Esta sublime verdad se nos ha revelado especialmente en el Evangelio de san Juan (Jn 5,7; 8,14), en el cual leemos muchas veces que el Hijo todo lo recibió del Padre. Pero en la Encarnación reviste modalidades especiales. Contemplemos unos instantes la santa humanidad de Jesucristo. Es perfecta e íntegra; no le falta nada de lo que constituye y adorna a la naturaleza humana: «Hombre perfecto» [Símbolo atanasiano].
Y no obstante no tiene personalidad propia: porque en Cristo no hay persona humana. En Él, la persona es el Verbo, y en el Verbo es donde subsiste la naturaleza humana. Aunque en sí esta Humanidad sea perfecta, y su actividad sea auténticamente humana, no es dueña de sí sino en la persona del Verbo, al cual está unida. De Él depende enteramente en una completa y absoluta subordinación; es un misterio inefable el de esta naturaleza humana subsistente en el Verbo divino.
Encontrarnos en las palabras de Jesús algunas expresiones alusivas a este misterio. El Verbo encarnado nos dice que «la doctrina que enseña no es suya, sino del Padre» (Jn 7,16); que el Hijo «nada hace ni habla más de lo que el Padre le ha enseñado» (Jn 8,28; cfr. 14,10); y puede decir con toda verdad que no «busca su gloria, sino la del que le envió» (Jn 8,28; cfr. 17,4); gloria que consiste en referirlo todo al Padre por quien fue engendrado y del cual procede: «Padre, todo lo tuyo es mío, y lo mío tuyo» (Jn 17,10). Esto, que es verdadero respecto de la humanidad de Jesucristo, también lo es en sentido muy elevado acerca de su divinidad. El Hijo no tiene nada que no lo haya recibido del Padre: procede enteramente de Él; y cuando el Padre contempla al Hijo, nada ve que no sea suyo: por lo que todo en el Hijo es divino y perfecto, y el Hijo es «objeto de todas las complacencias de su Padre» (cfr. Col 1,13).

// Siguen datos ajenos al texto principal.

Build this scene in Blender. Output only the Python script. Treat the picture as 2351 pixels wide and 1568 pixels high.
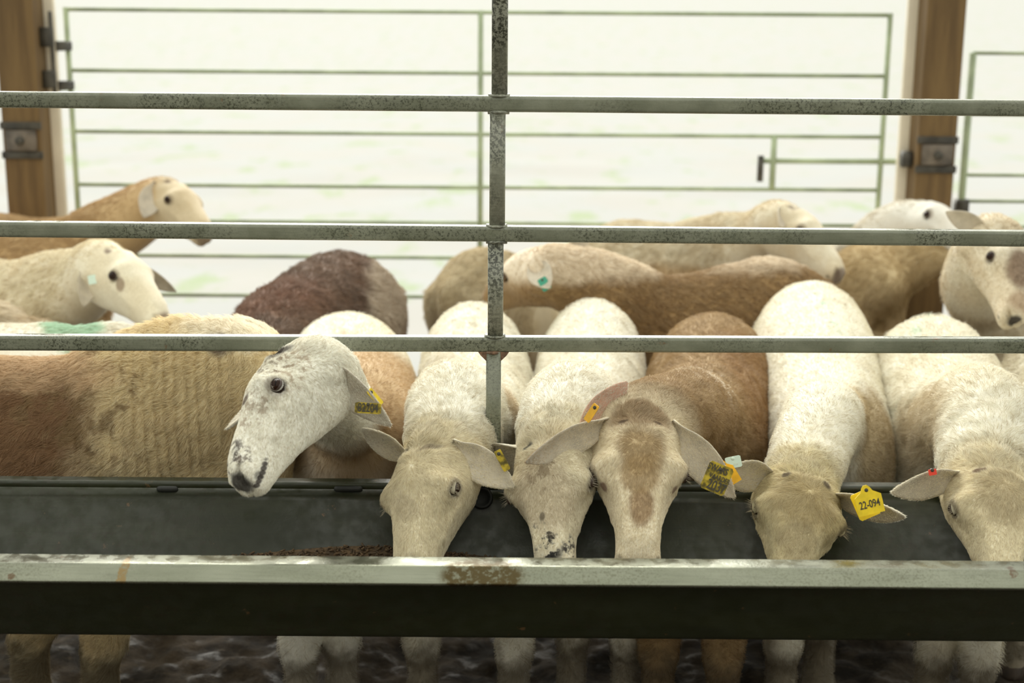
import bpy, math, random
import numpy as np
from mathutils import Matrix, Vector

for o in list(bpy.data.objects):
    bpy.data.objects.remove(o)
scene = bpy.context.scene
COL = scene.collection
V = lambda *a: np.array(a, dtype=float)
R_ = math.radians

# ------------------------------------------------------------------ camera
FPX, CXP, CYP = 3265.0, 1175.5, 784.0
CAMH, PITCH, ROLL = 1.24, 13.0, 0.42
GZ = -0.11                                   # the mud of the pen floor
cam_d = bpy.data.cameras.new('camera')
cam = bpy.data.objects.new('camera', cam_d)
COL.objects.link(cam)
CM = Matrix.Rotation(R_(90 - PITCH), 4, 'X') @ Matrix.Rotation(R_(ROLL), 4, 'Z')
cam.matrix_world = Matrix.Translation((0, 0, CAMH)) @ CM
cam_d.sensor_width = 36.0
cam_d.lens = 36.0 * FPX / 2351.0
cam_d.clip_start = 0.05
cam_d.clip_end = 400
cam_d.dof.use_dof = True
cam_d.dof.focus_distance = 2.36
cam_d.dof.aperture_fstop = 3.2
scene.camera = cam
CR = np.array(CM.to_3x3())
CAM = V(0, 0, CAMH)

def ray(px, py):
    d = CR @ V((px - CXP) / FPX, -(py - CYP) / FPX, -1.0)
    return d
def P(px, py, Y):
    d = ray(px, py)
    return CAM + d * (Y / d[1])
def proj(p):
    q = CR.T @ (np.asarray(p) - CAM)
    return CXP + FPX * q[0] / -q[2], CYP - FPX * q[1] / -q[2]
def proj_n(p):
    q = (p - CAM) @ CR
    return CXP + FPX * q[:, 0] / -q[:, 2], CYP - FPX * q[:, 1] / -q[:, 2], -q[:, 2]

# ------------------------------------------------------------------ light
scene.view_settings.view_transform = 'Standard'
scene.view_settings.look = 'None'
scene.view_settings.exposure = 0.0
scene.view_settings.gamma = 1.0
world = bpy.data.worlds.new('overcast_sky')
scene.world = world
world.use_nodes = True
bgn = world.node_tree.nodes['Background']
bgn.inputs[0].default_value = (0.86, 0.865, 0.775, 1)
bgn.inputs[1].default_value = 1.62
sun_d = bpy.data.lights.new('hazy_sun', 'SUN')
sun_d.energy = 5.2
sun_d.angle = R_(52)
sun_d.color = (1.0, 0.98, 0.90)
sun = bpy.data.objects.new('hazy_sun', sun_d)
COL.objects.link(sun)
sun.rotation_euler = Vector((0.12, -0.84, -0.52)).to_track_quat('-Z', 'Y').to_euler()

# ------------------------------------------------------------------ material helpers
def new_mat(name):
    m = bpy.data.materials.new(name)
    m.use_nodes = True
    nt = m.node_tree
    b = nt.nodes['Principled BSDF']
    return m, nt, b
class NB:
    def __init__(s, nt): s.nt = nt
    def n(s, t, **kw):
        x = s.nt.nodes.new(t)
        for k, v in kw.items(): setattr(x, k, v)
        return x
    def l(s, a, b): s.nt.links.new(a, b)
    def inp(s, sock, v):
        if isinstance(v, bpy.types.NodeSocket): s.l(v, sock)
        elif v is not None:
            if isinstance(v, (tuple, list, np.ndarray)):
                v = tuple(float(a) for a in v)
                if len(sock.default_value) == 4 and len(v) == 3: v = v + (1,)
                sock.default_value = v
            else: sock.default_value = v
    def math(s, op, a, b=None, c=None, clamp=False):
        x = s.n('ShaderNodeMath', operation=op, use_clamp=clamp)
        s.inp(x.inputs[0], a); s.inp(x.inputs[1], b); s.inp(x.inputs[2], c)
        return x.outputs[0]
    def vmath(s, op, a, b=None, out=0):
        x = s.n('ShaderNodeVectorMath', operation=op)
        s.inp(x.inputs[0], a)
        if b is not None: s.inp(x.inputs[1], b)
        return x.outputs[out]
    def noise(s, vec, scale, detail=3, rough=0.5, out=0):
        x = s.n('ShaderNodeTexNoise')
        s.inp(x.inputs['Vector'], vec)
        x.inputs['Scale'].default_value = scale
        x.inputs['Detail'].default_value = detail
        x.inputs['Roughness'].default_value = rough
        return x.outputs[out]
    def ramp(s, v, a, b, lo=0.0, hi=1.0):
        x = s.n('ShaderNodeMapRange', interpolation_type='SMOOTHSTEP')
        s.inp(x.inputs[0], v)
        x.inputs[1].default_value = a; x.inputs[2].default_value = b
        x.inputs[3].default_value = lo; x.inputs[4].default_value = hi
        return x.outputs[0]
    def mix(s, f, a, b):
        x = s.n('ShaderNodeMix', data_type='RGBA')
        s.inp(x.inputs[0], f); s.inp(x.inputs[6], a); s.inp(x.inputs[7], b)
        return x.outputs[2]
    def scale(s, vec, sc):
        return s.vmath('MULTIPLY', vec, tuple(sc))

def simple_mat(name, col, rough=0.6, metal=0.0, spec=0.5, noise=0.0, nscale=20, bump=0.0):
    m, nt, b = new_mat(name)
    q = NB(nt)
    tc = q.n('ShaderNodeTexCoord').outputs['Object']
    if noise > 0:
        f = q.noise(tc, nscale, 4)
        c = q.mix(q.ramp(f, 0.3, 0.7), tuple(x * (1 - noise) for x in col), tuple(min(1, x * (1 + noise)) for x in col))
        q.l(c, b.inputs['Base Color'])
    else:
        b.inputs['Base Color'].default_value = (*col, 1)
    b.inputs['Roughness'].default_value = rough
    b.inputs['Metallic'].default_value = metal
    b.inputs['Specular IOR Level'].default_value = spec
    if bump > 0:
        bp = q.n('ShaderNodeBump')
        bp.inputs['Strength'].default_value = bump
        bp.inputs['Distance'].default_value = 0.002
        q.l(q.noise(tc, nscale * 2, 4), bp.inputs['Height'])
        q.l(bp.outputs[0], b.inputs['Normal'])
    return m

def coat_mat(name, base, base2, layers, hair=False, nscale=9, mottled=0.5):
    """coat colour in the animal's own object space; layers = (kind, centre, radii, colour, warp, strength, speckle)"""
    m, nt, b = new_mat(name)
    q = NB(nt)
    tc = q.n('ShaderNodeTexCoord').outputs['Object']
    f = q.ramp(q.noise(tc, nscale, 4, 0.6), 0.35, 0.65, 0, mottled)
    c = q.mix(f, base, base2)
    f2 = q.ramp(q.noise(tc, 240, 2, 0.6), 0.3, 0.7, 0.0, 0.35)
    c = q.mix(f2, c, tuple(x * 0.72 for x in base2))
    wn = q.vmath('SUBTRACT', q.noise(tc, 22, 3, 0.6, out=1), (0.5, 0.5, 0.5))
    for (kind, cen, rad, colr, warp, stren, speck) in layers:
        pw = q.vmath('ADD', tc, q.scale(wn, (warp,) * 3))
        if kind == 'ball':
            d = q.vmath('LENGTH', q.vmath('DIVIDE', q.vmath('SUBTRACT', pw, tuple(cen)), tuple(rad)), out=1)
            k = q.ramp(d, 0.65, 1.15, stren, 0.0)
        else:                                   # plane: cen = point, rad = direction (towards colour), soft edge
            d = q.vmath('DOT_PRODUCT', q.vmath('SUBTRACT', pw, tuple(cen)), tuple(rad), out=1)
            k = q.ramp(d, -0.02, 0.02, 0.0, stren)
        if speck > 0:
            sp = q.ramp(q.noise(tc, speck, 3, 0.7), 0.50, 0.60)
            k = q.math('MULTIPLY', k, sp)
        c = q.mix(k, c, colr)
    q.l(c, b.inputs['Base Color'])
    b.inputs['Roughness'].default_value = 0.75
    b.inputs['Specular IOR Level'].default_value = 0.15
    b.inputs['Sheen Weight'].default_value = 0.15
    if hair:
        hi = q.n('ShaderNodeHairInfo')
        tint = q.mix(q.ramp(hi.outputs['Random'], .40, 0, 0, .9), (1.06, 1.06, 1.05), (.60, .50, .38))
        c = q.vmath('MULTIPLY', c, tint)
        out = nt.nodes['Material Output']
        df = q.n('ShaderNodeBsdfDiffuse'); tr = q.n('ShaderNodeBsdfTranslucent')
        q.l(c, df.inputs[0]); q.l(c, tr.inputs[0])
        mx = q.n('ShaderNodeMixShader'); mx.inputs[0].default_value = 0.32
        q.l(df.outputs[0], mx.inputs[1]); q.l(tr.outputs[0], mx.inputs[2])
        gl = q.n('ShaderNodeBsdfGlossy'); gl.inputs['Roughness'].default_value = 0.45
        gl.inputs[0].default_value = (1, 1, 0.95, 1)
        m2 = q.n('ShaderNodeMixShader'); m2.inputs[0].default_value = 0.04
        q.l(mx.outputs[0], m2.inputs[1]); q.l(gl.outputs[0], m2.inputs[2])
        q.l(m2.outputs[0], out.inputs['Surface'])
        nt.nodes.remove(b)
    else:
        bp = q.n('ShaderNodeBump'); bp.inputs['Strength'].default_value = 0.5
        bp.inputs['Distance'].default_value = 0.003
        st = q.noise(q.scale(tc, (1, 1, 0.35)), 160, 4, 0.65)
        q.l(st, bp.inputs['Height']); q.l(bp.outputs[0], b.inputs['Normal'])
    return m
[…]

Este aspecto, uno de los más profundos y esenciales de la vida de Jesucristo, debe presentar a nuestra pobreza un modelo que imitar. Imitemos a Cristo, no solamente como pobres materialmente, sino pobres en el espíritu; imitémosle despojándonos de cuanto nos es propio, de lo que procede de lo más profundo de nuestro ser, de nuestro propio juicio, de nuestro amor propio, de la propia voluntad, que son otras tantas formas del «vicio de la propiedad», para no tener más que los pensamientos, deseos y querer de Dios, y no obrar más que por móviles sobrenaturales. Entonces todo en nosotros procederá, por decirlo así, de Dios; Dios verá realizado el plan divino que formó acerca de nosotros desde toda la eternidad.

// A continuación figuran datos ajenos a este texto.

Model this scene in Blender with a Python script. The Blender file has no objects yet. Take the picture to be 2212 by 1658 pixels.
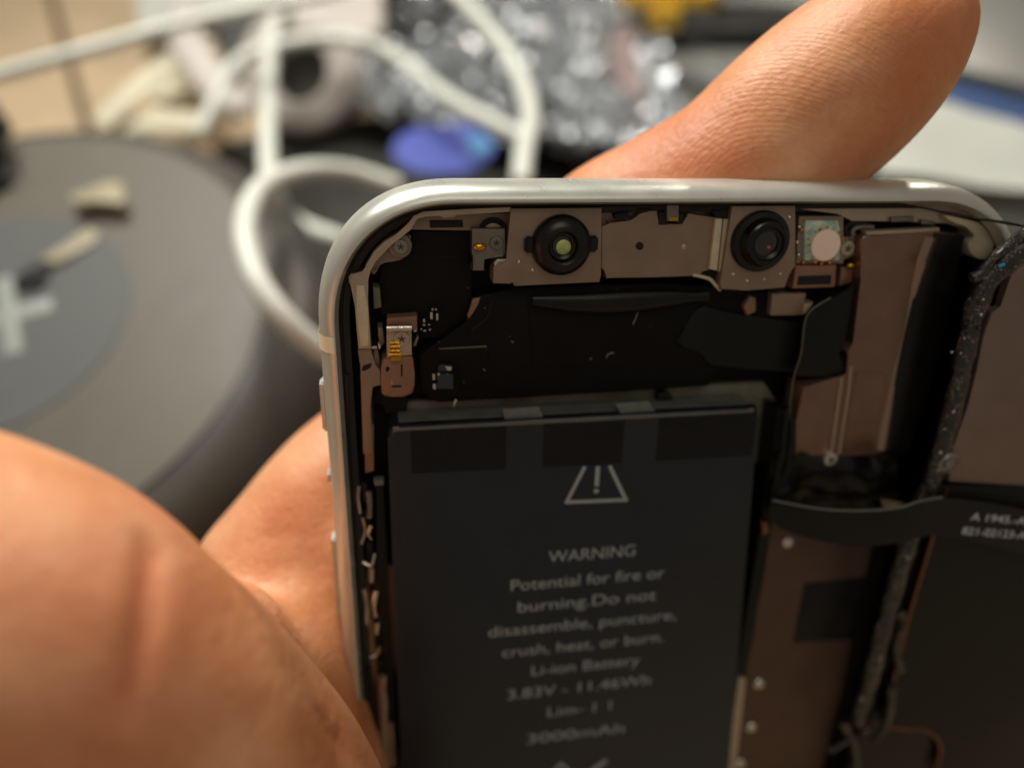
import bpy, bmesh, math, random
from mathutils import Vector, Matrix, noise
R = math.radians
random.seed(7)
# ------------------------------------------------------------------ camera (1 unit = 1 cm)
SC = bpy.context.scene
COL = SC.collection
FPX, CXP, CYP = 1650.0, 1106.0, 829.0          # focal length and centre of the 2212 px wide photograph
CAM_H = 19.3
cam_d = bpy.data.cameras.new('camera'); cam = bpy.data.objects.new('camera', cam_d); COL.objects.link(cam)
cam.location = (0, 0, CAM_H); cam.rotation_euler = (R(40), 0, 0)
cam_d.sensor_width = 36; cam_d.lens = 36*FPX/2212
cam_d.clip_start = 0.3; cam_d.clip_end = 600
cam_d.dof.use_dof = True; cam_d.dof.focus_distance = 7.42
cam_d.dof.aperture_fstop = (cam_d.lens*1e-3)/0.29     # an aperture 0.27 units across
SC.camera = cam
CM = Matrix.Translation((0, 0, CAM_H)) @ Matrix.Rotation(R(40), 4, 'X')
# ------------------------------------------------------------------ light
W = bpy.data.worlds.new('World'); SC.world = W; W.use_nodes = True
W.node_tree.nodes['Background'].inputs[0].default_value = (1.0, 0.88, 0.74, 1)
W.node_tree.nodes['Background'].inputs[1].default_value = 0.13
def area(name, campos, target, size, power, color, spread=180):
    d = bpy.data.lights.new(name, 'AREA'); d.size = size; d.energy = power; d.color = color; d.spread = R(spread)
    o = bpy.data.objects.new(name, d); COL.objects.link(o)
    p = CM @ Vector(campos); t = CM @ Vector(target)
    o.location = p; o.rotation_euler = (t-p).to_track_quat('-Z', 'Y').to_euler()
    return o
area('ceiling_lamp', (-14, 44, -4), (0, 0, -9), 18, 21000, (1.0, 0.975, 0.885))
area('glint_light', (30, 55, -28), (4, 4, -20), 3, 7500, (1.0, 0.92, 0.78))  # small unseen lamp, added for glints on the bag
area('fill_light', (6, 18, 34), (0, 0, -9), 22, 1900, (1.0, 0.90, 0.74))  # unseen fill lamp, added behind the camera to lift dark areas
SC.view_settings.view_transform = 'Standard'; SC.view_settings.look = 'None'
SC.view_settings.exposure = 0.5; SC.view_settings.gamma = 1
SC.cycles.use_denoising = True; SC.cycles.max_bounces = 8; SC.cycles.sample_clamp_indirect = 6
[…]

Si en nuestros pensamientos o acciones mezclamos algo que no venga de Dios, que venga de nosotros mismos, el pecado o la imperfección, desfiguramos en nosotros la divina imagen. Dios ve entonces en la criatura algo propio, y como es algo que no viene de Él, no vuelve, no puede volver a Él. Gran obstáculo es a la gracia celestial y a las divinas complacencias este «vicio de la propiedad» que comprende, no solamente la posesión y disposición de bienes materiales y el simple afecto a ellos, sino también el apego desordenado a lo que nos es propio en el fondo personal de nosotros mismos. Veremos más particularmente en las dos siguientes conferencias cómo por la humildad y la obediencia llegaremos a desprendernos enteramente del amor y estimación propia, de la propia voluntad; pero es oportuno presentar el vicio de la propiedad desde todos sus aspectos, ya que constituye un obstáculo radical de las comunicaciones divinas y produce numerosos frutos de pecado y de muerte.

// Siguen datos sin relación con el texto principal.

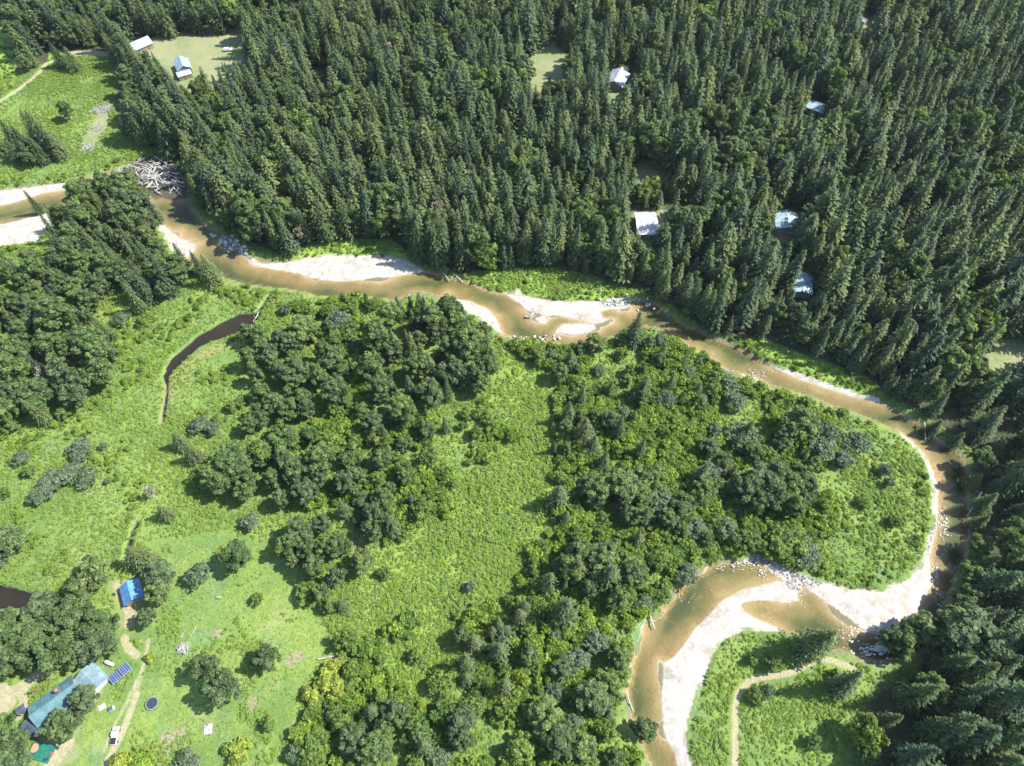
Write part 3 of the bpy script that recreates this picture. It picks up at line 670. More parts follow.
def at(px, py, z=0.0):
    x, y = P(px, py, z); return float(x), float(y), float(gz(x, y))
def root_at(name, px, py, rz, label, cat, group=None, z=0.0):
    o = bpy.data.objects.new(name, None); COL.objects.link(o); x, y, q = at(px, py); o.location = (x, y, q + z); o.rotation_euler = (0, 0, rz); return tag(o, label, cat, group)
def wdir(p0, p1):
    a = P(*p0); b = P(*p1); return math.atan2(b[1] - a[1], b[0] - a[0]), math.hypot(b[0] - a[0], b[1] - a[1])
def vehicle(px, py, p2, label, paint, cat='car', name='parked_car', pickup=False):
    rz, _ = wdir((px, py), p2); o = root_at(name, px, py, rz, label, cat)
    b = MB(); b.box((0, 0, .72), (4.6, 1.85, .62), bev=.16)
    V = []
    x0, x1 = (-.1, 1.1) if pickup else (-1.9, .9)
    for z, i in ((1.0, 0), (1.62, .38)): V += [(x0 + i * .4, -.86 + i * .3, z), (x1 - i + .3, -.86 + i * .3, z), (x1 - i + .3, .86 - i * .3, z), (x0 + i * .4, .86 - i * .3, z)]
    b.add(V, [(3, 2, 1, 0), (4, 5, 6, 7), (0, 1, 5, 4), (1, 2, 6, 5), (2, 3, 7, 6), (3, 0, 4, 7)]); b.build('body', paint, o)
    gl = MB()
    gl.add([(x1 + .33, -.72, 1.06), (x1 + .33, .72, 1.06), (x1 + .0, .66, 1.56), (x1 + .0, -.66, 1.56)], [(0, 1, 2, 3)]); gl.build('windshield', GLASS, o)
    for sx in (-1.45, 1.45):
        for sy in (-.86, .86):
            t = MB(); t.tube([(sx, sy - .12, .34), (sx, sy + .12, .34)], [.35, .35], 12); t.build('wheel', TYRE, o)
    if pickup:
        p_ = MB(); p_.box((-1.35, 0, 1.02), (1.7, 1.5, .06)); p_.build('bed_liner', TYRE, o)
    return o
vehicle(115.5, 736, (117, 728), 'white pickup parked on the pale track below the solar panels', WHITEP, 'pickup', 'parked_pickup', True)
vehicle(205, 35, (212, 34.5), 'dark car parked at the top edge of the upper-left clearing', DARKM)
vehicle(228, 51, (234, 50.5), 'white car parked at the right end of the upper-left clearing', WHITEP)
vehicle(147, 33.5, (150, 36), 'pale car parked by the silver roofed cabin', WHITEP)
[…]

«El orgullo –dice nuestro Señor a la beata Ángela de Foligno– no puede encontrarse más que en aquellos que poseen o creen poseer. El hombre y el ángel cayeron por el orgullo, porque creyeron que tenían algo suyo. Ni el ángel ni el hombre poseen nada suyo: todo es de Dios» [Le livre des visions, cap. 55.]
Se comprende ahora por qué san Benito, tan ilustrado en las vías divinas, quiere en sus monjes que «sea arrancado de raíz el espíritu de propiedad» (RB 33).